De reis is niet afgelopen als de liturgie ten einde loopt. De reis gaat verder. Sauca spreekt van ‘epektasis’’ in navolging van Gregorius van Nyssa en Johannes Climacus. Epektasis is letterlijk ‘het streven’, het gaat om de heiliging, ontwikkeling, vooruitgang. De reis in de liturgie gaat verder met een reis door het leven.

Sauca wijst er aan het einde van zijn bijdrage op, dat de reis niet alleen is bedoeld voor de gelovigen, hoewel het de gelovigen zijn die de eucharistische gemeenschap vormen. De catechumenen mochten deelnemen aan een deel van de liturgie. Zo mag je iedereen van goede wil zien als medereiziger. Sauca noemt diverse bijbelse figuren die niet bij Israël horen, en toch een belangrijke rol in de heilsgeschiedenis spelen. Hij herinnert onder meer aan de Samaritaanse en de Kananese vrouw, Nebukadnezar en Cyrus, de koning uit Perzië, die zelfs ‘de gezalfde koning’ wordt genoemd (Jes. 45: 1-6).

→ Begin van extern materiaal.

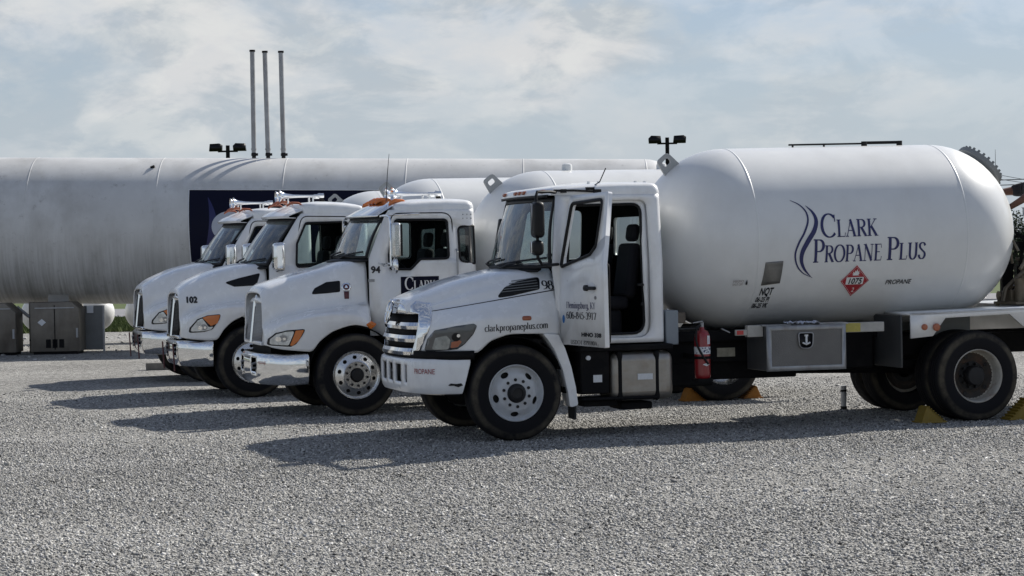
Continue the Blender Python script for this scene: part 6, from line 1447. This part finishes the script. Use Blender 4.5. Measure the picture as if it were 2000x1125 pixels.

Sauca vervolgt: ‘De eerste apologeten en de vroege Vaders, die moesten spreken over een christelijke identiteit als een minderheid in een multi-religieuze omgeving, formuleerden de theologie van Gods aanwezigheid in de hele wereld en onder alle mensen door de concepten van de logos spermatikos en de logoi van de schepping’. Hiëronymus is één van de kerkvaders die de woorden gebruikt als een manier om bruggen te bouwen tussen het christendom en de heidense omgeving, die zich onder meer door de Griekse filosofie liet beïnvloeden. Orthodoxe missiologen zagen de logoi spermatikos als pedagogen naar Christus. ‘Om deze reden hebben orthodoxe missionarissen als ze het evangelie brachten altijd eerst gekeken naar tekenen van het koninkrijk op een bepaalde plaats en in een cultuur’. ‘De boodschap van het evangelie kwam als een vervulling en niet als een radicale vervanging van iets anders in een spiritueel vacuüm’.

‘God heeft een plan met de wereld, en met ons of zonder ons, zal hij dat plan ooit realiseren. Gerechtigheid en vrede zijn realiteiten die regeren in de wereld die God heeft gepland; mensen en de schepping zullen op een goede dag tot eenheid worden gebracht, als God in Christus alles in allen zal zijn’.